The task — Look through the records below, and copy out every line that holds the string "high".

— START Extracted information —

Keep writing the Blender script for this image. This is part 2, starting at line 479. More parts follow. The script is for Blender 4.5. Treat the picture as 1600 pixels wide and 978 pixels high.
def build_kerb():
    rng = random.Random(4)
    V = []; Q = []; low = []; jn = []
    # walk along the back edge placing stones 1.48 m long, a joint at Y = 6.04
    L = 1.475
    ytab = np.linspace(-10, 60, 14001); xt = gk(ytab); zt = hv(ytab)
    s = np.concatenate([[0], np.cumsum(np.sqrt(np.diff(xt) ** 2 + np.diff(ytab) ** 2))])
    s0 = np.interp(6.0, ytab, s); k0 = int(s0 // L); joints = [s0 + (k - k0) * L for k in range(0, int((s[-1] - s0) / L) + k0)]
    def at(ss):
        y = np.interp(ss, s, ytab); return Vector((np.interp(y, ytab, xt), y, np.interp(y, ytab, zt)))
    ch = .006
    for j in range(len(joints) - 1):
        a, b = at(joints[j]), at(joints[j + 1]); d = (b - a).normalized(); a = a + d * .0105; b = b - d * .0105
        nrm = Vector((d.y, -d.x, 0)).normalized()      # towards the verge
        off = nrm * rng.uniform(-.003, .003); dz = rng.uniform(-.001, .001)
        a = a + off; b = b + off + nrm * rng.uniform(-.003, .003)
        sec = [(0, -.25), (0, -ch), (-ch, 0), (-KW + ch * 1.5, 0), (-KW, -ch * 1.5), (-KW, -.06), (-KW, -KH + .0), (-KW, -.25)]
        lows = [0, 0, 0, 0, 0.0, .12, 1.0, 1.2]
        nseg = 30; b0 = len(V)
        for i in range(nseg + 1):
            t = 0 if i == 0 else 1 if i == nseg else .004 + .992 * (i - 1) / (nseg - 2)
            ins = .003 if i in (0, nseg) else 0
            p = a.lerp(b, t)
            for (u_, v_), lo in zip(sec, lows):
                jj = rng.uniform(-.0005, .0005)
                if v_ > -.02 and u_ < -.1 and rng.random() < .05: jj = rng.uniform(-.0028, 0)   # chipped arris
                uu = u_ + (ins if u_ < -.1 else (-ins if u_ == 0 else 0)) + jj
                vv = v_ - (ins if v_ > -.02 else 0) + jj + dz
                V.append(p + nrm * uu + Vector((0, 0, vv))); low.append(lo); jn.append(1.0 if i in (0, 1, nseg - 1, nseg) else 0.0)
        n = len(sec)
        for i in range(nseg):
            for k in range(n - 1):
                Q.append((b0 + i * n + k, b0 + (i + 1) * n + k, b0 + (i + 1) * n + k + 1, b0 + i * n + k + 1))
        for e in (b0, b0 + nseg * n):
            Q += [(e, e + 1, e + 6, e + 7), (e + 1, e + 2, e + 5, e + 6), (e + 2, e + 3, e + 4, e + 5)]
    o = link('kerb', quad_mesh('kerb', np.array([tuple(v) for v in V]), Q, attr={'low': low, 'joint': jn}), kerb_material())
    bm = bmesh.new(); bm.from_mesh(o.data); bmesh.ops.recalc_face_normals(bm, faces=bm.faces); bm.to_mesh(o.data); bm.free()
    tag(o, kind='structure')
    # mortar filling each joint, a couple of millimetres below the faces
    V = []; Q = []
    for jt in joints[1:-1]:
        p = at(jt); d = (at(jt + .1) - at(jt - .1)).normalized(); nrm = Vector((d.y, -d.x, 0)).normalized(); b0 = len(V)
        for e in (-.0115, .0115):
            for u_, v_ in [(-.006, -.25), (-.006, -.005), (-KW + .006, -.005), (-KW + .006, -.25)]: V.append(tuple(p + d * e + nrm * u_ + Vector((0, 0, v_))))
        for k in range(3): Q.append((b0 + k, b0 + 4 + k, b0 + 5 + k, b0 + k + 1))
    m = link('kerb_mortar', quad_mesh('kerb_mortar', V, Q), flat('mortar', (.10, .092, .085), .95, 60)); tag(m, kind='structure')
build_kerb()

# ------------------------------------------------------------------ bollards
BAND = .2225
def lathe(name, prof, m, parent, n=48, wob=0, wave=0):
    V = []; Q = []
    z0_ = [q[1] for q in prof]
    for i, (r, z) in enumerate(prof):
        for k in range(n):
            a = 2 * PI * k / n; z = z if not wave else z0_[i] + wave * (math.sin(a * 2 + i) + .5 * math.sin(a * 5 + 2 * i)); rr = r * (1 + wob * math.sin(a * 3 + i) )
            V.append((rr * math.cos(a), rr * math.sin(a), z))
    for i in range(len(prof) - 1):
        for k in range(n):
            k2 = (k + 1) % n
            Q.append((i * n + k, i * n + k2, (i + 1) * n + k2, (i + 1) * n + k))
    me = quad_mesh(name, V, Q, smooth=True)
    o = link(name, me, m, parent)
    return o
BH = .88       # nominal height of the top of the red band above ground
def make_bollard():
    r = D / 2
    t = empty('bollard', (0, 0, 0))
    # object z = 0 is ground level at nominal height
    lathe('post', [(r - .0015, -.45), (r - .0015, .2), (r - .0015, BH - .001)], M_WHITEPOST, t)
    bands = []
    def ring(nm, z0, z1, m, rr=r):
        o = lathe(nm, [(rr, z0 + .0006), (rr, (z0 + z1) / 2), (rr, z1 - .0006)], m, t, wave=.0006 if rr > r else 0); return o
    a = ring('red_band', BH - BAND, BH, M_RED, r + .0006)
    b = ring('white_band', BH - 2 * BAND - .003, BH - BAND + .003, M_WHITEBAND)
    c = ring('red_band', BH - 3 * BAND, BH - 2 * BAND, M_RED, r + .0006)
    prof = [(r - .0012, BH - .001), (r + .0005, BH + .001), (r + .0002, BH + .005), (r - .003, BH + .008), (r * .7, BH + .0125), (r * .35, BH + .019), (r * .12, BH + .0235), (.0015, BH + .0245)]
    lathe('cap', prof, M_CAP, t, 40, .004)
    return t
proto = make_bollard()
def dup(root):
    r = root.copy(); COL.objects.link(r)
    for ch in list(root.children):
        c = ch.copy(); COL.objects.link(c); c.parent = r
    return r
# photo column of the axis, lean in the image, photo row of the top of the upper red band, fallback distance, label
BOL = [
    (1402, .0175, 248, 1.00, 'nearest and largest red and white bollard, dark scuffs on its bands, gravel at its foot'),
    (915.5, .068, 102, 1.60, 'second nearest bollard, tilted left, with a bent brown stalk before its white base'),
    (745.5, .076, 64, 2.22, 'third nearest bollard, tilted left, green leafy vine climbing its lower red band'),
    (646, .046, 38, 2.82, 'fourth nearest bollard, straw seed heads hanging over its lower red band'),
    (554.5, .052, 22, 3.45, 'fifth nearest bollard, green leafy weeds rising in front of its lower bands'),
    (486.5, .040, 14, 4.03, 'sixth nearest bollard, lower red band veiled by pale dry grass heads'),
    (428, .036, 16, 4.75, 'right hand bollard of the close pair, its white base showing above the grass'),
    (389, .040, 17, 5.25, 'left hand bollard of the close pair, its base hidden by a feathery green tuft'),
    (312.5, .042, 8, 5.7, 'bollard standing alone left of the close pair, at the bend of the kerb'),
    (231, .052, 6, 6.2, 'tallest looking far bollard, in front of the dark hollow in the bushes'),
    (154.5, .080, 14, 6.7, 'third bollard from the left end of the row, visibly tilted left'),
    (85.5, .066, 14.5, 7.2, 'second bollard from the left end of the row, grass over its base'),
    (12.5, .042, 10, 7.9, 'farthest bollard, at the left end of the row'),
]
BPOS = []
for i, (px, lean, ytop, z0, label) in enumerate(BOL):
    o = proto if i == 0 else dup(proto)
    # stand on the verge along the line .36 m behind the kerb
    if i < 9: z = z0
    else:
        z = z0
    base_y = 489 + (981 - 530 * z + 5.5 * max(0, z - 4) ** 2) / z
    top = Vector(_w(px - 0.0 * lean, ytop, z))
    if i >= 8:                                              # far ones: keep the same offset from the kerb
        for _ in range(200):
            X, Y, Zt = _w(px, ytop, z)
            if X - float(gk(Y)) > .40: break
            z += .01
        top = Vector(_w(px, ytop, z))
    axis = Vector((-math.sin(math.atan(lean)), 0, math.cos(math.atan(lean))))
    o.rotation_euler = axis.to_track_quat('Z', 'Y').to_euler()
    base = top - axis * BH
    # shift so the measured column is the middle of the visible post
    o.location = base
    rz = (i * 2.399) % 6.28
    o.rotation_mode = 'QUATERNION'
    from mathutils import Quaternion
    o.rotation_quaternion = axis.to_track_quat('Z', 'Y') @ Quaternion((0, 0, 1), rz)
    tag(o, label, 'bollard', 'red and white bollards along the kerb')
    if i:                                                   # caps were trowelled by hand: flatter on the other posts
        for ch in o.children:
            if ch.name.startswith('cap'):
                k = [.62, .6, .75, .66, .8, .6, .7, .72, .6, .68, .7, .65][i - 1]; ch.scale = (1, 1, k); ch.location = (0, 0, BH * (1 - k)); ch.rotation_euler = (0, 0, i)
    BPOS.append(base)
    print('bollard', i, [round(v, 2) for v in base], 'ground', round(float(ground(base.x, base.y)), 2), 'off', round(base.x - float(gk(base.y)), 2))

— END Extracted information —
— START Extracted information —

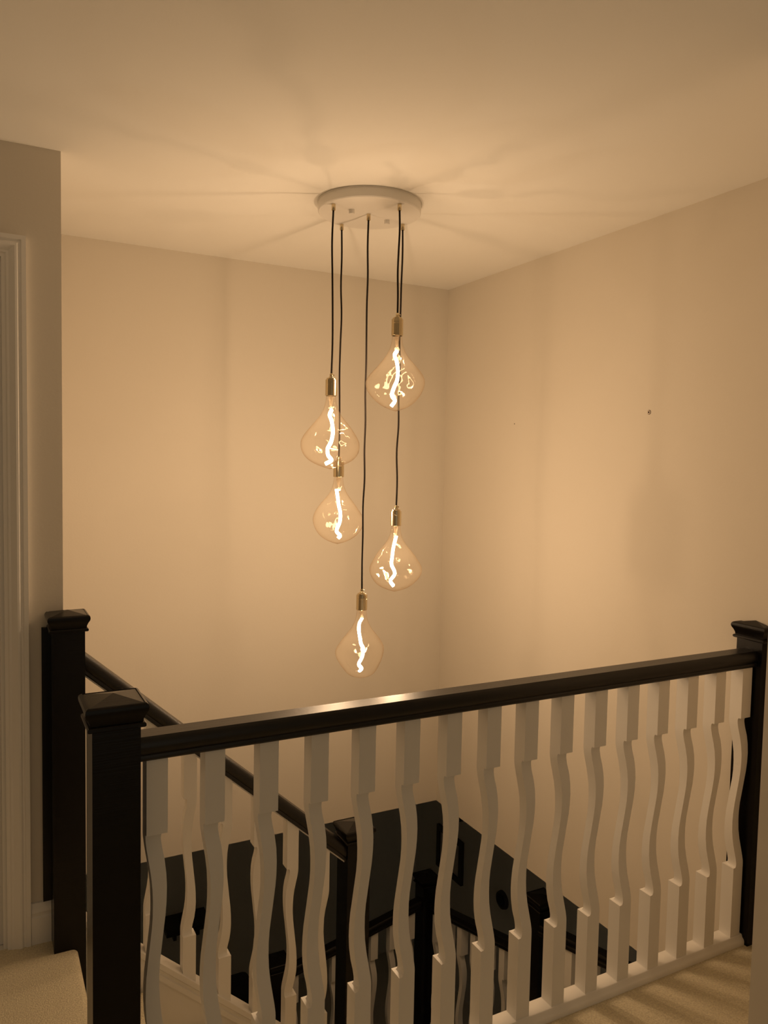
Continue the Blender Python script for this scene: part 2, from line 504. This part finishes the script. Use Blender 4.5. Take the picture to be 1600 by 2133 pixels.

— END Extracted information —
— START Extracted information —

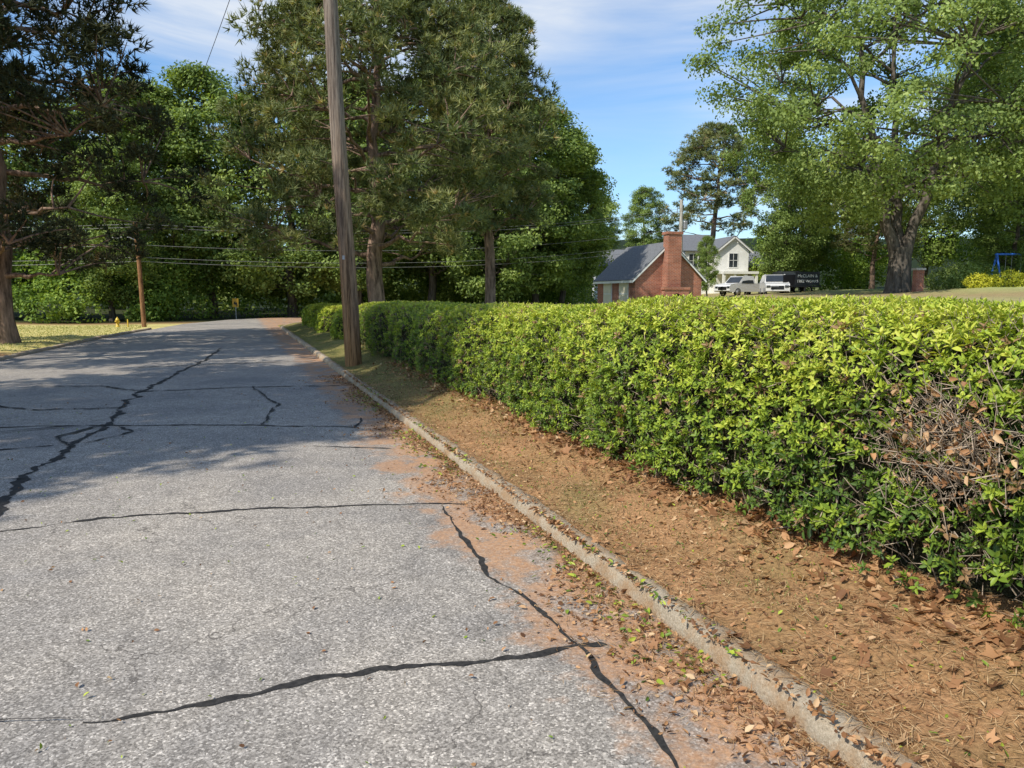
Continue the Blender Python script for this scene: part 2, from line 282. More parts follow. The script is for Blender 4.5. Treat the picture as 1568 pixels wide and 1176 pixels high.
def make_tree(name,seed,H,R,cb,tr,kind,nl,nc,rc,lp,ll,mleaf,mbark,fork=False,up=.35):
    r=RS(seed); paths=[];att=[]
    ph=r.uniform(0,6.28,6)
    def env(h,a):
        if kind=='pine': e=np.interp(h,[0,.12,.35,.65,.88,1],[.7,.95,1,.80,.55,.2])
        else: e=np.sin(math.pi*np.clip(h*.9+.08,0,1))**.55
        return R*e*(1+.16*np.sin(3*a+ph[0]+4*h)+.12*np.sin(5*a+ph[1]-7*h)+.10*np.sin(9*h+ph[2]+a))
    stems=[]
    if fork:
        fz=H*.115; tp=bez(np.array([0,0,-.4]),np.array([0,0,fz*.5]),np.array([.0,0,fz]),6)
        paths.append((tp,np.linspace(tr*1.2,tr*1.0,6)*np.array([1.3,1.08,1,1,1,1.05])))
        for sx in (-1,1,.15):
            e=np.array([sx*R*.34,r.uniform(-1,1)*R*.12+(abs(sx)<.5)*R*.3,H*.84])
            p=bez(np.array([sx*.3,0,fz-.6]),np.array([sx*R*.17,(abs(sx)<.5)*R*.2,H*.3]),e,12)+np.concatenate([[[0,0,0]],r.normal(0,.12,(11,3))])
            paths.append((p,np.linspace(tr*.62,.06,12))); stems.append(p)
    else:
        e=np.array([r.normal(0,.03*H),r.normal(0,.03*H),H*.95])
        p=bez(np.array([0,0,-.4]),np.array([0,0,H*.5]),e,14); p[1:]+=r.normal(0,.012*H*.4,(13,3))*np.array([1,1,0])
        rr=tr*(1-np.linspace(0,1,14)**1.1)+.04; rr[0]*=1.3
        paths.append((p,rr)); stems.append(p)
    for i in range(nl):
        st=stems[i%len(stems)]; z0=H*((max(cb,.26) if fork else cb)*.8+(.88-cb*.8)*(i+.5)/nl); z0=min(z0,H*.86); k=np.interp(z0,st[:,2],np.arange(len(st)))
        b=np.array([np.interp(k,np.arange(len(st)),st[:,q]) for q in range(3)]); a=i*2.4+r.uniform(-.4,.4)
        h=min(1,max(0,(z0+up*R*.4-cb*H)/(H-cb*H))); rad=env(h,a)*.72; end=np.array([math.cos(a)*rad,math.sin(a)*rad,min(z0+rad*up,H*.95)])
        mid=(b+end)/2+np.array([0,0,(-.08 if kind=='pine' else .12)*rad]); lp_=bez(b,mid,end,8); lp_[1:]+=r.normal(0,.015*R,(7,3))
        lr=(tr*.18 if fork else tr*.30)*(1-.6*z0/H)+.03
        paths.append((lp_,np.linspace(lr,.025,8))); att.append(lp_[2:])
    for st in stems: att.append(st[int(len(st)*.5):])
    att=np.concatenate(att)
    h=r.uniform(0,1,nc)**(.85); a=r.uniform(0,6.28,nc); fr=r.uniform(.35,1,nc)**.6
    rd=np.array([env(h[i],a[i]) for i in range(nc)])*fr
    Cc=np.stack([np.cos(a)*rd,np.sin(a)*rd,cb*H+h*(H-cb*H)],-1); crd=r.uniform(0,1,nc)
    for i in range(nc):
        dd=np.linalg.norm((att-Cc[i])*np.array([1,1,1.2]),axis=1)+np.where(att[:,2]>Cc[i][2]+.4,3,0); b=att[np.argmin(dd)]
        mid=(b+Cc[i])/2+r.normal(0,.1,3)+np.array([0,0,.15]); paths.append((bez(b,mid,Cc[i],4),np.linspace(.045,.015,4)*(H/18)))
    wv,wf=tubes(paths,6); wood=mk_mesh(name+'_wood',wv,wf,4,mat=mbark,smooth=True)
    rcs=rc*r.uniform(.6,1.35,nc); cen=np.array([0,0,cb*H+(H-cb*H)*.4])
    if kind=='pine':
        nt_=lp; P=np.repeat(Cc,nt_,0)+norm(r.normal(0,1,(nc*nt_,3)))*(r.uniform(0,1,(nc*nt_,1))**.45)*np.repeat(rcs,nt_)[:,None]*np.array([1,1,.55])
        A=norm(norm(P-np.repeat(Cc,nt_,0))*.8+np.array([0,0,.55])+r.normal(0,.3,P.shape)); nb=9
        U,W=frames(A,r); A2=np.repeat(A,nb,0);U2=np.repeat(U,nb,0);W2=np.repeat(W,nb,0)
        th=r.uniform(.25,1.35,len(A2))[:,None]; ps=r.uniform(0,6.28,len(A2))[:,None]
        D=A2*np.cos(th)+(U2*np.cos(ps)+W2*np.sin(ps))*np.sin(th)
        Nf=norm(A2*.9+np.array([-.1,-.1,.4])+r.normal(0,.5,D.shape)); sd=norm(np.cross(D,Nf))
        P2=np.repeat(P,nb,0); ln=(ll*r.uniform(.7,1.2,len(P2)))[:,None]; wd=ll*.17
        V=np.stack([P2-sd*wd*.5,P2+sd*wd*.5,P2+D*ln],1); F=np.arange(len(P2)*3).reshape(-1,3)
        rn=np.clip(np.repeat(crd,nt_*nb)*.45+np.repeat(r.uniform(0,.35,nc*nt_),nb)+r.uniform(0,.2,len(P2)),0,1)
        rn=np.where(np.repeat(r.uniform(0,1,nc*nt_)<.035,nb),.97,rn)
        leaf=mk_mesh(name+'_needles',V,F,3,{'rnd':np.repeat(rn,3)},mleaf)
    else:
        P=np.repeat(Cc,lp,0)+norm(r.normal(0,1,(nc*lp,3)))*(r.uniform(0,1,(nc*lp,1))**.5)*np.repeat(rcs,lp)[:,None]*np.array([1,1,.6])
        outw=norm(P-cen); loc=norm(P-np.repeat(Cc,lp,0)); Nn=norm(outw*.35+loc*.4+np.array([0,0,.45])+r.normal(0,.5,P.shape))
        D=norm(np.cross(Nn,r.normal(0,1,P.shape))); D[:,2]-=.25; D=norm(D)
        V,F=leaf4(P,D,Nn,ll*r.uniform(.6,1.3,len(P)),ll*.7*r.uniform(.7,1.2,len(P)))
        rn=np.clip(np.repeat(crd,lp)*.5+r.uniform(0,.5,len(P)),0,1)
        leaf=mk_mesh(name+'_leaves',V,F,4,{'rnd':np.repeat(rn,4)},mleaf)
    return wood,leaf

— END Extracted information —

Output below —
Keep writing the Blender script for this image. This is part 2, starting at line 479. More parts follow. The script is for Blender 4.5. Treat the picture as 1600 pixels wide and 978 pixels high.
Continue the Blender Python script for this scene: part 2, from line 282. More parts follow. The script is for Blender 4.5. Treat the picture as 1568 pixels wide and 1176 pixels high.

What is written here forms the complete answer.